Por Ana Cristina Franco.
Ilustración: Luis Eduardo Toapanta.
Edición 452 – enero 2020.
UNO
La primera imagen de Dolor y gloria, la última película de Almodóvar, muestra a un hombre de mediana edad flotando en una piscina con los ojos abiertos. No está muerto. O sí, pero todavía le late el corazón. La siguiente secuencia nos transporta a su infancia donde todo es fiesta y el niño todavía conoce la inocencia. Entonces regresamos al adulto flotando en la melancolía o en las aguas maternas a las que inútilmente ansía volver. Esa es, un poco, la historia de todos. ¿O no estamos constantemente buscando un lugar que ya no existe?
DOS
Soy adicta a ver casas por Internet. Las necesite o no. En mi tiempo libre reviso todas las páginas de bienes raíces. Veo todo tipo de departamentos y casas, y fantaseo con la posibilidad de un cambio, del comienzo de una vida distinta que empieza, por supuesto, con una mudanza. En la escuela un compañero solía llamar a mi familia “los nómadas”; nos cambiábamos de casa y de colegio casi cada año. Por lo general, mis compañeros vivían en grandes casas propias, pero nosotros, como es propio de la buena clase media, vivíamos de arriendo. Al principio era duro ver las maletas y la casa desnuda, vacía, pero después ya no. Me volví experta en mudanzas; es más, cuando ya estaba en
un lugar por un tiempo, sentía la necesidad de salir a buscar otro.

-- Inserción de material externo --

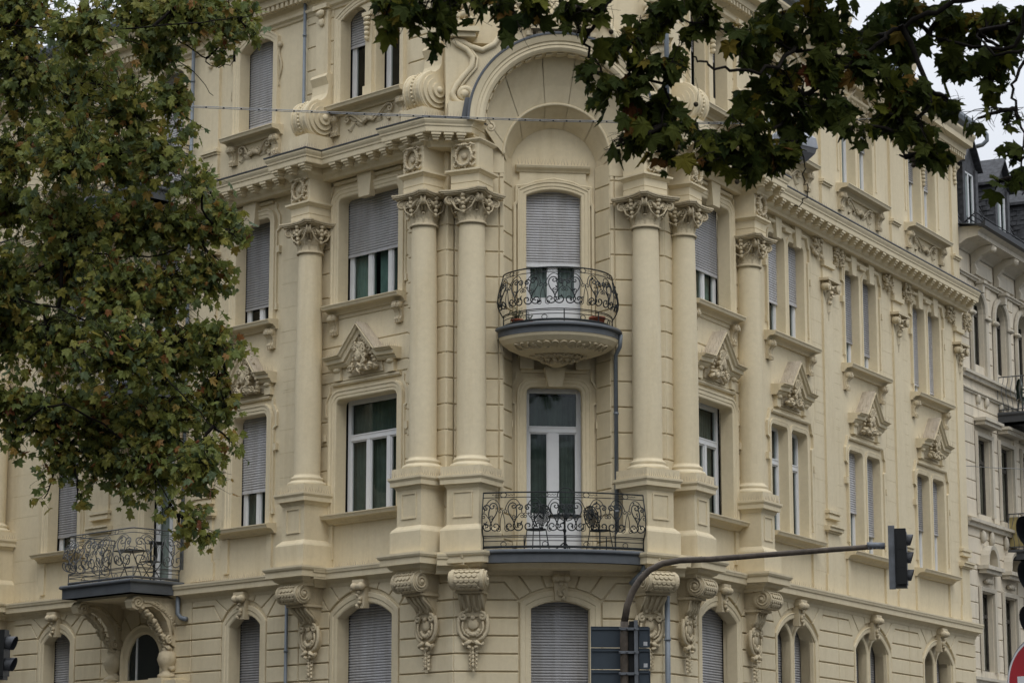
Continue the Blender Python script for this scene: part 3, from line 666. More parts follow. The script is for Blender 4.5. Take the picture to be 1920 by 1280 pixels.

Alguna vez encontré un lugar del que ya no quería salir. Algún colegio en la adolescencia donde me encontré con otros casos perdidos. Entonces el corazón me latía rápido, ahí estaba mi lugar, entre los casetes de Sui Géneris y el olor del cigarrillo. Y la luz, esa luz…
TRES
Cada mañana voy a una cafetería distinta. Imagino una ruta del café que guíe una especie de mapa interno en el que se escriba una historia invisible. Quizá la razón real sea simplemente caminar, buscar, porque en el fondo sé que, si no me movilizo, no escribo. A veces encuentro lugares que convierto en “míos” por uno o dos días, o en el mejor de los casos, un par de semanas. Quizá en señales inconscientes-desesperadas de arraigo, pido siempre el mismo café, o cuando voy al baño dejo mis cosas sobre la mesa con confianza, marcando territorio. Pero después entiendo que es hora de ir a otro lugar. De probar otro café. Salgo del lugar e imagino mis pasos trazando líneas invisibles que son las mismas de las aves migratorias. Pienso en la forma de V que dibujan en el cielo.
Imagino a una gaviota desviándose del grupo, chocando contra las rocas, cayendo al mar.
CUATRO
Pienso también en los planetas desorbitados que, un poco desafiando a la naturaleza, no siguen un astro, sino que se pasan errando por el cosmos, sin una órbita definida. Esos planetas me recuerdan un poco a los borrachos y a los perros callejeros. ¿Por qué a veces es tan necesario pertenecer a un grupo? ¿Sentirse parte de algo?
Vuelvo a la imagen del útero y recuerdo que esa conexión del feto con su madre es también la conexión con la vida, con el universo. Cuelgo un cuadro y ordeno la ropa en el clóset. Entonces pienso, o recuerdo, que ese lugar ideal no es otra cosa que la conexión entre la cabeza y el corazón. Ese lugar perfecto no existe. Pero eso no quiere decir que no sea mi deber buscarlo, siempre.